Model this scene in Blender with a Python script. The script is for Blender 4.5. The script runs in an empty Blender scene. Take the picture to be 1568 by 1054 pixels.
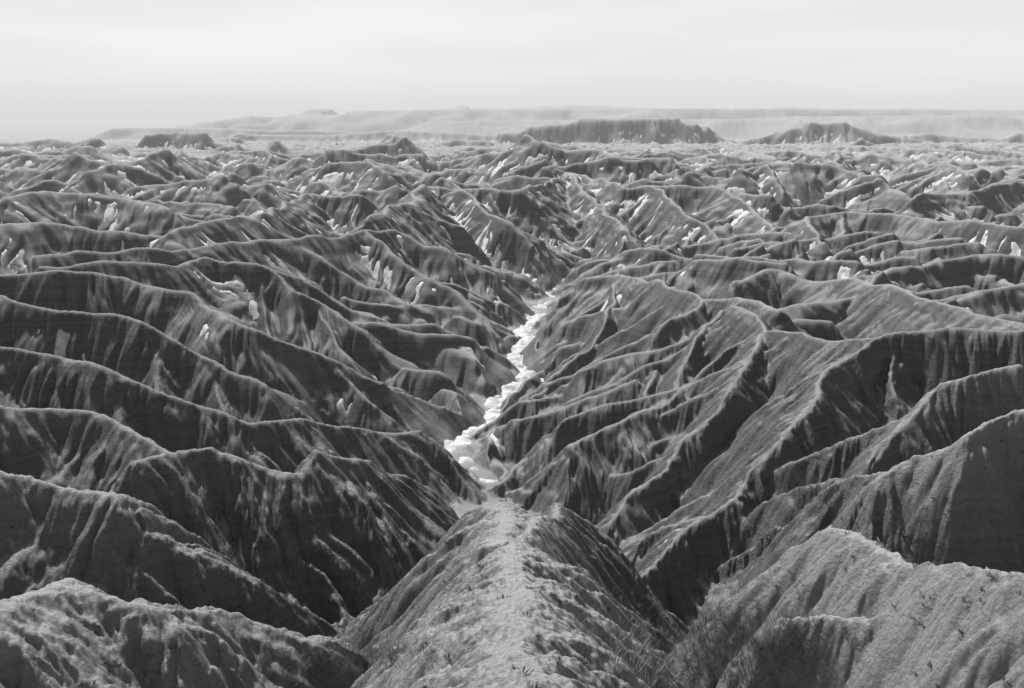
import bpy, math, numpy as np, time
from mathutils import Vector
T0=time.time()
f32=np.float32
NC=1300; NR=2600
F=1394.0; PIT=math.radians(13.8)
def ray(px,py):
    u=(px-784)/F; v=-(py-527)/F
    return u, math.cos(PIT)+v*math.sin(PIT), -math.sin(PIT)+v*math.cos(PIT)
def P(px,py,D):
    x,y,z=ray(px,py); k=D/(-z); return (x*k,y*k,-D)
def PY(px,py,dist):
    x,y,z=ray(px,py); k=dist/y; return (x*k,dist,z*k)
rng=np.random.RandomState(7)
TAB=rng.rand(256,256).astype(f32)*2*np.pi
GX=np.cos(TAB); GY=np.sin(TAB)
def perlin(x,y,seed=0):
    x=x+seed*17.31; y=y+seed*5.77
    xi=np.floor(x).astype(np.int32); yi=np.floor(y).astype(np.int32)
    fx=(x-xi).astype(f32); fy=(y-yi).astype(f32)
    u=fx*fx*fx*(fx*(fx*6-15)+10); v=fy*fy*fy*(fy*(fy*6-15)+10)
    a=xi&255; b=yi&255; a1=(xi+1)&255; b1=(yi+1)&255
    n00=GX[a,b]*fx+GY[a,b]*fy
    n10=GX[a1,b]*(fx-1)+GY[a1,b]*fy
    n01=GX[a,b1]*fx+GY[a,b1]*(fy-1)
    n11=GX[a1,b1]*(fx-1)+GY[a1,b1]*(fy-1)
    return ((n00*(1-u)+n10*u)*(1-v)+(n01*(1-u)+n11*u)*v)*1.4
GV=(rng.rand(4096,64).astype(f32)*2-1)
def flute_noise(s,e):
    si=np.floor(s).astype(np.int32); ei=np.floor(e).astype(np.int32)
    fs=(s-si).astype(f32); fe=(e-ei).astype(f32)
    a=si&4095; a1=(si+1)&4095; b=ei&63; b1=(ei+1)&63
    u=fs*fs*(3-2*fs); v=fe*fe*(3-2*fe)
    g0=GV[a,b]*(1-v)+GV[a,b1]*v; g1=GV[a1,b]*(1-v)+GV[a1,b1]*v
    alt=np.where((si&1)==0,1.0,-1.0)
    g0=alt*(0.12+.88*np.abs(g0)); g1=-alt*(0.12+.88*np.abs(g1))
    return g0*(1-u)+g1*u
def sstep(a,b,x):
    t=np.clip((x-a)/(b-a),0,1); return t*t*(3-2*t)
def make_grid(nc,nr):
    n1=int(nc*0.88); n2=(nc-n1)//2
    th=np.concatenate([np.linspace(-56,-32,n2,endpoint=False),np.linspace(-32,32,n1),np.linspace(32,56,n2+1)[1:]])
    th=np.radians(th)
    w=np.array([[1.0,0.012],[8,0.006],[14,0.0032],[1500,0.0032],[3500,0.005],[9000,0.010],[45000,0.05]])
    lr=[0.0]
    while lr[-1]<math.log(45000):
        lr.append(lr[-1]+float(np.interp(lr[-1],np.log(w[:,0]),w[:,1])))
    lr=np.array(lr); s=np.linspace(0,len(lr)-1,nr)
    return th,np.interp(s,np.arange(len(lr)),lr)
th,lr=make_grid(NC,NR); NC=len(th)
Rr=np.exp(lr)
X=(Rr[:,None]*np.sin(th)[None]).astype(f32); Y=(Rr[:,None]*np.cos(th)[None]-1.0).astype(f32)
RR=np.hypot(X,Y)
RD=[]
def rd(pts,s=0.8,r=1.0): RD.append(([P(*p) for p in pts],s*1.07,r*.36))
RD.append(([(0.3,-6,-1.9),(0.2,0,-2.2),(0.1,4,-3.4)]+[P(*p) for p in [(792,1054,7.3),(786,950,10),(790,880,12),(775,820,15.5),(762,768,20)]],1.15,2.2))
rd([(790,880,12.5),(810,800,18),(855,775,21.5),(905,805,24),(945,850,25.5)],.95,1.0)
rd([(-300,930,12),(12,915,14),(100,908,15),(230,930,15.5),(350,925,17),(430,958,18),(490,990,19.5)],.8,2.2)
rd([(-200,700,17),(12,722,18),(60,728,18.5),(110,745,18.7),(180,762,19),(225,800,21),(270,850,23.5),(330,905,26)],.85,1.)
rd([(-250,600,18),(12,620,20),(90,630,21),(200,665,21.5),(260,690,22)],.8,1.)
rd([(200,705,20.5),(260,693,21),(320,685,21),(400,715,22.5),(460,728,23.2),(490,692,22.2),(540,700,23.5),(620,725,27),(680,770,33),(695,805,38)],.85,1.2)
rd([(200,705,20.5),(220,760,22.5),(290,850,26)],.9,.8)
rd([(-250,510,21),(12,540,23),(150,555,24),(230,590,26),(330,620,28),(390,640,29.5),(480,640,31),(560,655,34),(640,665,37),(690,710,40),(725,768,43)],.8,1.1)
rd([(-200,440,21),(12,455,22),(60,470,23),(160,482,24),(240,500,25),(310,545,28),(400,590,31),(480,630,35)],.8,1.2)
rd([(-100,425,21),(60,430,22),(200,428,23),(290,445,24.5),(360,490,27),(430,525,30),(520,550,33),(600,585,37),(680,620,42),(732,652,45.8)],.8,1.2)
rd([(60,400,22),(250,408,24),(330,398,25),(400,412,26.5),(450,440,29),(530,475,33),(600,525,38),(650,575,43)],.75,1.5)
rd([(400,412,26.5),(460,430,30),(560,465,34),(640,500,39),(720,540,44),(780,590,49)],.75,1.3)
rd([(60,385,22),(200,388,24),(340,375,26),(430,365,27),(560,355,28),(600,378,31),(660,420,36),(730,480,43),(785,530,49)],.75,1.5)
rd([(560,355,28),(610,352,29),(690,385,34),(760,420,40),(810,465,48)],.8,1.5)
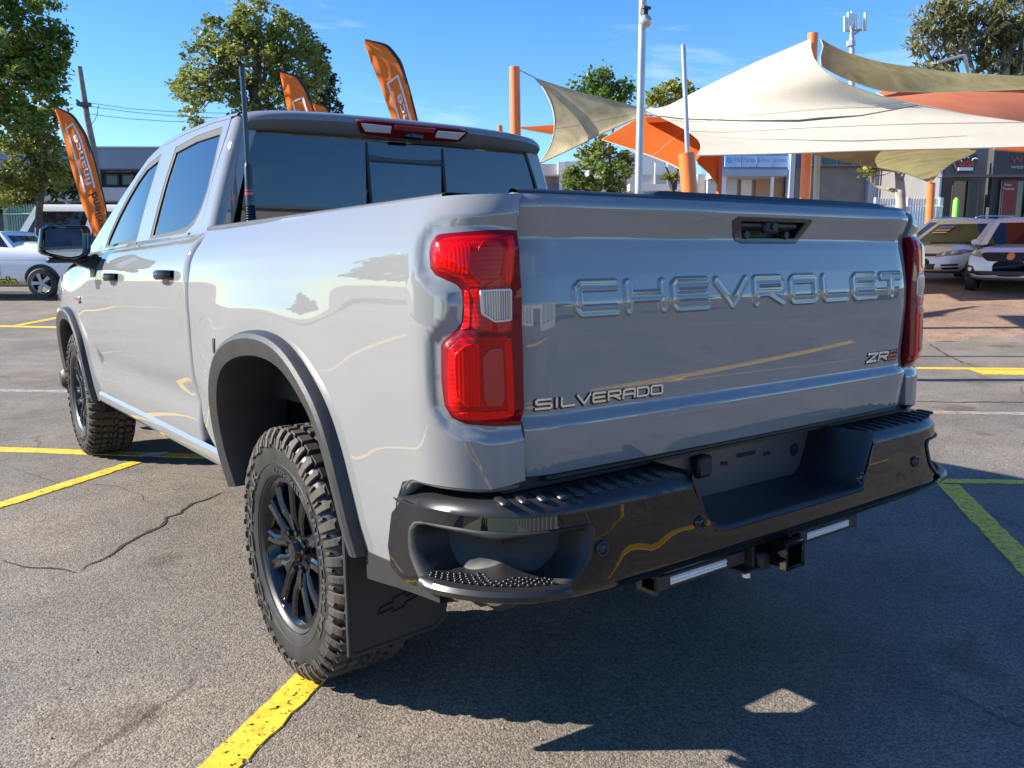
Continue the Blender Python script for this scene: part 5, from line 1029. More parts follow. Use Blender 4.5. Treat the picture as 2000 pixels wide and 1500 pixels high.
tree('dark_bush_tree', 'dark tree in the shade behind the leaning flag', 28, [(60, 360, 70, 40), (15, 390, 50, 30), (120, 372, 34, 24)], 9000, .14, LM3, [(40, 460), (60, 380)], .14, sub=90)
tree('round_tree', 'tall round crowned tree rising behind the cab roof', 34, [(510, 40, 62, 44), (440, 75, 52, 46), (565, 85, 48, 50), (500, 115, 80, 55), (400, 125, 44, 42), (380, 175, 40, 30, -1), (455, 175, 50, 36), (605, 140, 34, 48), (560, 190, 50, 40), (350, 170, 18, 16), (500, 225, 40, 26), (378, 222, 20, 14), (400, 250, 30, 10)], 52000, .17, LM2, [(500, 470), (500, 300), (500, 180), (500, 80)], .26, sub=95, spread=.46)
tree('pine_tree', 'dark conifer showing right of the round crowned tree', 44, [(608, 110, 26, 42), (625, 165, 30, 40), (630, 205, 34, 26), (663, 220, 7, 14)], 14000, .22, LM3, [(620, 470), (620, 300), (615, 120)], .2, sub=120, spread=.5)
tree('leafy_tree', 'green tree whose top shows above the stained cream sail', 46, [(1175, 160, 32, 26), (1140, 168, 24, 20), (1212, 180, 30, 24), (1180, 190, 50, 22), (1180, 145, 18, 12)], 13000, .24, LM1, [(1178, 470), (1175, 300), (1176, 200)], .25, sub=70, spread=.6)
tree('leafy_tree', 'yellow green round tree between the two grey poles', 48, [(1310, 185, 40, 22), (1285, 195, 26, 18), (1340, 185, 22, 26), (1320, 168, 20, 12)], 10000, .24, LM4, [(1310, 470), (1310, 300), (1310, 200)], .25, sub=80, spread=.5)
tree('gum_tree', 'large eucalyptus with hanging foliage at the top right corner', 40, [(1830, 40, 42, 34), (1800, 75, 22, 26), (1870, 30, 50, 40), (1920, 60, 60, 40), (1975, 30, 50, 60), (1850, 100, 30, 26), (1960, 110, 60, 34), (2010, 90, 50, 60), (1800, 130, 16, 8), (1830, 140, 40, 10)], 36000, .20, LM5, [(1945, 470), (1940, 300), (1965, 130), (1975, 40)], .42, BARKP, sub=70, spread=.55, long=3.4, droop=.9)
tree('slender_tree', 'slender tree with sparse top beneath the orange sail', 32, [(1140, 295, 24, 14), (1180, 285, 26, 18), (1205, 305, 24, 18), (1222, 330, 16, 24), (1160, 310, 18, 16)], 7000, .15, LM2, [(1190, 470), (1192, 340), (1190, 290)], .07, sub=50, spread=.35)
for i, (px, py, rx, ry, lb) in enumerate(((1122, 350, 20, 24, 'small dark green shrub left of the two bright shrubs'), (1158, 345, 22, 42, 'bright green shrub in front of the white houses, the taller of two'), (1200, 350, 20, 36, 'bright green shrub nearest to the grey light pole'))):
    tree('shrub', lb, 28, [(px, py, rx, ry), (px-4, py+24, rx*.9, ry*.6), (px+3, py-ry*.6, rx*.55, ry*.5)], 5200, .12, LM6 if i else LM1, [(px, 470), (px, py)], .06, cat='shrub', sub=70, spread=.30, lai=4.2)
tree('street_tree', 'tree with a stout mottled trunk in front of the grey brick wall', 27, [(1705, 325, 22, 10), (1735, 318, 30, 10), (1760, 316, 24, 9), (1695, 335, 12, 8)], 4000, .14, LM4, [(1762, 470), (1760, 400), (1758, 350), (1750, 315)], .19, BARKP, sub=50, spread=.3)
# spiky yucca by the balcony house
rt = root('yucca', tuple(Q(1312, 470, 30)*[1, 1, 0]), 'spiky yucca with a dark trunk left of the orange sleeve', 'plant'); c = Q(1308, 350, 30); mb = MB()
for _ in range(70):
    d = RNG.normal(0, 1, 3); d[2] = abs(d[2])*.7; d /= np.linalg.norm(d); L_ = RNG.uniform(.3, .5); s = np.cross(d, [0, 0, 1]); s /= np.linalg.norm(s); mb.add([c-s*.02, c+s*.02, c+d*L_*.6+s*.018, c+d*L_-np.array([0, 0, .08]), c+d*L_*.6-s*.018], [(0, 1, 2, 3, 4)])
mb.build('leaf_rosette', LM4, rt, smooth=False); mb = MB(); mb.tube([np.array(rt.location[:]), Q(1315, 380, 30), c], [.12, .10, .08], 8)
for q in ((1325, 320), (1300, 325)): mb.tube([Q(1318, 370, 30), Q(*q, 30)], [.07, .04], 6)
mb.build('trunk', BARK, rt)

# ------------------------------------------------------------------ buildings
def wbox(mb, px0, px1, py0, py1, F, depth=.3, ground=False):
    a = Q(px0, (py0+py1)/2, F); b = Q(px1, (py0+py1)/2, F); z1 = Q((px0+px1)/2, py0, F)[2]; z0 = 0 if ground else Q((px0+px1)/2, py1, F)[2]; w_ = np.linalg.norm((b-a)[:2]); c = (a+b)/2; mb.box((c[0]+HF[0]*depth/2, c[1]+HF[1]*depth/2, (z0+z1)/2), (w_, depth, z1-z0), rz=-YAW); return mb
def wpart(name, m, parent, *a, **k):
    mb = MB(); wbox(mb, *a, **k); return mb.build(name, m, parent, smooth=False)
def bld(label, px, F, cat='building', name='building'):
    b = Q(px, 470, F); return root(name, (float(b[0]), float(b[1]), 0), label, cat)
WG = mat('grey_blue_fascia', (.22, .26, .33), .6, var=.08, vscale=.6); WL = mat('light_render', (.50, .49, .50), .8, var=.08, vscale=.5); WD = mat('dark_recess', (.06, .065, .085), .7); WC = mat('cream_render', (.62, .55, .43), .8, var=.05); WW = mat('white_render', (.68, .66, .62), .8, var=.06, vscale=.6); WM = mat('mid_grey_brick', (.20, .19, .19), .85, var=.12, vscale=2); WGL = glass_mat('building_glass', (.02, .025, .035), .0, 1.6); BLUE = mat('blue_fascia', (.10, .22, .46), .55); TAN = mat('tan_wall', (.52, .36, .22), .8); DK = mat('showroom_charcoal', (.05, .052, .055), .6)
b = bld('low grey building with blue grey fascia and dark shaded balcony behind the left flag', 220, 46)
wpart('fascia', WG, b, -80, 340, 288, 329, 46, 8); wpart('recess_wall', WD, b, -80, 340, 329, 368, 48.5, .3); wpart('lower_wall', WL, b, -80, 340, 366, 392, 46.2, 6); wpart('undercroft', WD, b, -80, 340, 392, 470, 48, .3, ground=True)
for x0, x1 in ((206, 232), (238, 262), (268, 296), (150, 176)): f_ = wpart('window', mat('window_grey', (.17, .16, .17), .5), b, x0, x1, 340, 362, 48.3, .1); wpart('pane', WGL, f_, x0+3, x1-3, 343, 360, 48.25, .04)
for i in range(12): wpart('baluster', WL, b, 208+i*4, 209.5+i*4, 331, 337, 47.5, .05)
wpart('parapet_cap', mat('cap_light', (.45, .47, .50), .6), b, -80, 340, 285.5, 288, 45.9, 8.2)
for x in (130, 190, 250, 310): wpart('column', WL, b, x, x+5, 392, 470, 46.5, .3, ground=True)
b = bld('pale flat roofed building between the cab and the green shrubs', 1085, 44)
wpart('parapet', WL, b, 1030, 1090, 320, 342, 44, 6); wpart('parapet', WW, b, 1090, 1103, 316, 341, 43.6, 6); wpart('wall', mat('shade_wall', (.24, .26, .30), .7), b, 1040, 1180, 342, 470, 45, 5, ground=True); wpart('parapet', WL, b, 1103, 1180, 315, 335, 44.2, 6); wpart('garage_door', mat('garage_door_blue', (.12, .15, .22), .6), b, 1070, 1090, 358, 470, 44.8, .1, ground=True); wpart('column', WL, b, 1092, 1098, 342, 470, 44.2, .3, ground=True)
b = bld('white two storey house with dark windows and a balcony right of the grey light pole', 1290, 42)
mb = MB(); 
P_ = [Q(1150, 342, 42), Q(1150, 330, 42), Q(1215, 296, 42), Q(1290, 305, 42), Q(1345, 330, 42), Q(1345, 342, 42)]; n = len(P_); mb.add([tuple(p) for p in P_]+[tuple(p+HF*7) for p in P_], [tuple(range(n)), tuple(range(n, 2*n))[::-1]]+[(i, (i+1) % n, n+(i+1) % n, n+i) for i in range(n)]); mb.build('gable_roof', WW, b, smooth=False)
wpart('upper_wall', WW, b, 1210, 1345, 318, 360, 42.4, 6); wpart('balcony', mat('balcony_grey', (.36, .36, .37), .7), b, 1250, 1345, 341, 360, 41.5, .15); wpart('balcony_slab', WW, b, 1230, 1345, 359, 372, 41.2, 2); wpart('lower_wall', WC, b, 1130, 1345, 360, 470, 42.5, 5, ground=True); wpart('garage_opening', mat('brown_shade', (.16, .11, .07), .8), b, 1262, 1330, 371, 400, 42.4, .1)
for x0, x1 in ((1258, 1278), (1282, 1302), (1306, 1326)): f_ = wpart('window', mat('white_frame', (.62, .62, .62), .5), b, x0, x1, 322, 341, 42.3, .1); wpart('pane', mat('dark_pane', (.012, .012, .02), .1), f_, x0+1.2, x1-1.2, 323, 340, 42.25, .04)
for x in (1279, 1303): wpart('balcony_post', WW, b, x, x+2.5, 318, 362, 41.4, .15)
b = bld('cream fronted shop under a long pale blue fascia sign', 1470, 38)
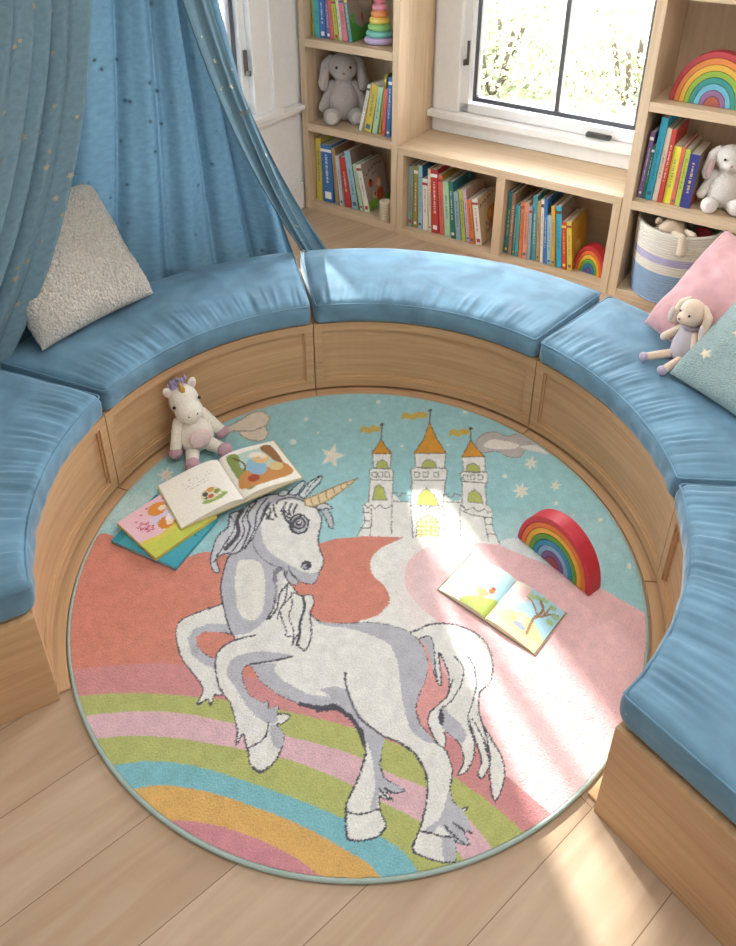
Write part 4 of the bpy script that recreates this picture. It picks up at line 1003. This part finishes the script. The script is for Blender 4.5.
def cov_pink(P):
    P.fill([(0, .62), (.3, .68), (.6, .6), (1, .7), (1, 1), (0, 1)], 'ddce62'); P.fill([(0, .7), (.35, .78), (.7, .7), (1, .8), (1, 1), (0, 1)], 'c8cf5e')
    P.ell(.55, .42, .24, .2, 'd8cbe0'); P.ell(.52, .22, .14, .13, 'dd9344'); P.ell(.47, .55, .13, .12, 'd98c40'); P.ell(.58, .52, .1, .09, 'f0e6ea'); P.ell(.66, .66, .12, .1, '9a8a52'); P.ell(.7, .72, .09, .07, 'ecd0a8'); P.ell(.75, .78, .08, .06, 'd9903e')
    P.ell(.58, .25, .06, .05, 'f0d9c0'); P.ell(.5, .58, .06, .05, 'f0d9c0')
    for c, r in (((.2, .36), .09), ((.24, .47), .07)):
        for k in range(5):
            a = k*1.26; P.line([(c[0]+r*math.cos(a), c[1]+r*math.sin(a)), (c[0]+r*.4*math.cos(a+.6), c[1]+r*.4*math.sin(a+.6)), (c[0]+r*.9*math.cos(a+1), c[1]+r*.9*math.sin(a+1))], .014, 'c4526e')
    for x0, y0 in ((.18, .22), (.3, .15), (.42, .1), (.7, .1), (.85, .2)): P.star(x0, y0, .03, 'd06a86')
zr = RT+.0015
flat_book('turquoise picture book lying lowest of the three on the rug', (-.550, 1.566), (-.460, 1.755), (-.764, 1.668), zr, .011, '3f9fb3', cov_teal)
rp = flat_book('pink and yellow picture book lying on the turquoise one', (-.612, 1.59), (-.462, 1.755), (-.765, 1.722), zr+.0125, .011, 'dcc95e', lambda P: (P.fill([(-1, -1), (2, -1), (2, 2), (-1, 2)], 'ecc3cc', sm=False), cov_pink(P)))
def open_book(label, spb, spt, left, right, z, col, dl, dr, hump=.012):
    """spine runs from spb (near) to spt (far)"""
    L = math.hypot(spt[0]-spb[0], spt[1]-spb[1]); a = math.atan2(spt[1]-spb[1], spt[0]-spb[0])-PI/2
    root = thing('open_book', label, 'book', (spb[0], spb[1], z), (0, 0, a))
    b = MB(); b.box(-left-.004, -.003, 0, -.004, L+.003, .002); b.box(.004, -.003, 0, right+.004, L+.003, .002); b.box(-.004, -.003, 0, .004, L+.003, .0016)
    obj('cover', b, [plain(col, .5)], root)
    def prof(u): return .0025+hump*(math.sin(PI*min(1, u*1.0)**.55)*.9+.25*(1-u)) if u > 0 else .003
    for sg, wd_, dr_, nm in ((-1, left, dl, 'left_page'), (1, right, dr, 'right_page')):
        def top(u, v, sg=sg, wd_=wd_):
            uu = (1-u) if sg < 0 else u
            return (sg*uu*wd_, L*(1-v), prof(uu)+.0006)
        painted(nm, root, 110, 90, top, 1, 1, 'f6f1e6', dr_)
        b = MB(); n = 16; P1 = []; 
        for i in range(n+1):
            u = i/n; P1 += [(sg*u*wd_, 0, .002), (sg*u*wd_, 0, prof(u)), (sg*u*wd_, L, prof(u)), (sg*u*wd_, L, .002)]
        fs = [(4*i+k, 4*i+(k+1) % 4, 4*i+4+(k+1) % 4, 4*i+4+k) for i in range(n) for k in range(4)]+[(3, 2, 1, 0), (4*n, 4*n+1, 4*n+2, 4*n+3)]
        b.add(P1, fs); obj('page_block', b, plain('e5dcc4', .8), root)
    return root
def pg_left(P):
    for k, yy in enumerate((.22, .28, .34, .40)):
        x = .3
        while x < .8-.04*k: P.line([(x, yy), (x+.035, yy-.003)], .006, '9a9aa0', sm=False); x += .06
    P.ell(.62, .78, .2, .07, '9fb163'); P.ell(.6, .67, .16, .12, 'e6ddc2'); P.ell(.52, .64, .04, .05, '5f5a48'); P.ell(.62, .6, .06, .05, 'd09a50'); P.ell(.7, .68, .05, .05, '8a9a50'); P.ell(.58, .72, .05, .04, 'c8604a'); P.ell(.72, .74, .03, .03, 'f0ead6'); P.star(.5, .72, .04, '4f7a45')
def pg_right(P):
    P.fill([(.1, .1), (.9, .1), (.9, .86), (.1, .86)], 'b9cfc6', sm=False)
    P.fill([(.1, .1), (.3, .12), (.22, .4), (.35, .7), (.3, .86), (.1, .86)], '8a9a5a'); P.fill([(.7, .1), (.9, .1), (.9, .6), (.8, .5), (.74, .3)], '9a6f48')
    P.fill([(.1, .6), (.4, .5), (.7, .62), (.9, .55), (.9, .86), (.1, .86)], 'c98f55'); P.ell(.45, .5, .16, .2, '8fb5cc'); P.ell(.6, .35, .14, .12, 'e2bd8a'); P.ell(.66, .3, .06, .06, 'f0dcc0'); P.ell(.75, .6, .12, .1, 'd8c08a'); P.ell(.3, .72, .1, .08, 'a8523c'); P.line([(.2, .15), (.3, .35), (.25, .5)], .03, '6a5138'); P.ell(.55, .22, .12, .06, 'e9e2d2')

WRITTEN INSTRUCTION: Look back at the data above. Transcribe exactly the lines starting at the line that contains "(.05, .052, .055), .6)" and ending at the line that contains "b = bld('pale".

FULL RESPONSE:
WG = mat('grey_blue_fascia', (.22, .26, .33), .6, var=.08, vscale=.6); WL = mat('light_render', (.50, .49, .50), .8, var=.08, vscale=.5); WD = mat('dark_recess', (.06, .065, .085), .7); WC = mat('cream_render', (.62, .55, .43), .8, var=.05); WW = mat('white_render', (.68, .66, .62), .8, var=.06, vscale=.6); WM = mat('mid_grey_brick', (.20, .19, .19), .85, var=.12, vscale=2); WGL = glass_mat('building_glass', (.02, .025, .035), .0, 1.6); BLUE = mat('blue_fascia', (.10, .22, .46), .55); TAN = mat('tan_wall', (.52, .36, .22), .8); DK = mat('showroom_charcoal', (.05, .052, .055), .6)
b = bld('low grey building with blue grey fascia and dark shaded balcony behind the left flag', 220, 46)
wpart('fascia', WG, b, -80, 340, 288, 329, 46, 8); wpart('recess_wall', WD, b, -80, 340, 329, 368, 48.5, .3); wpart('lower_wall', WL, b, -80, 340, 366, 392, 46.2, 6); wpart('undercroft', WD, b, -80, 340, 392, 470, 48, .3, ground=True)
for x0, x1 in ((206, 232), (238, 262), (268, 296), (150, 176)): f_ = wpart('window', mat('window_grey', (.17, .16, .17), .5), b, x0, x1, 340, 362, 48.3, .1); wpart('pane', WGL, f_, x0+3, x1-3, 343, 360, 48.25, .04)
for i in range(12): wpart('baluster', WL, b, 208+i*4, 209.5+i*4, 331, 337, 47.5, .05)
wpart('parapet_cap', mat('cap_light', (.45, .47, .50), .6), b, -80, 340, 285.5, 288, 45.9, 8.2)
for x in (130, 190, 250, 310): wpart('column', WL, b, x, x+5, 392, 470, 46.5, .3, ground=True)
b = bld('pale flat roofed building between the cab and the green shrubs', 1085, 44)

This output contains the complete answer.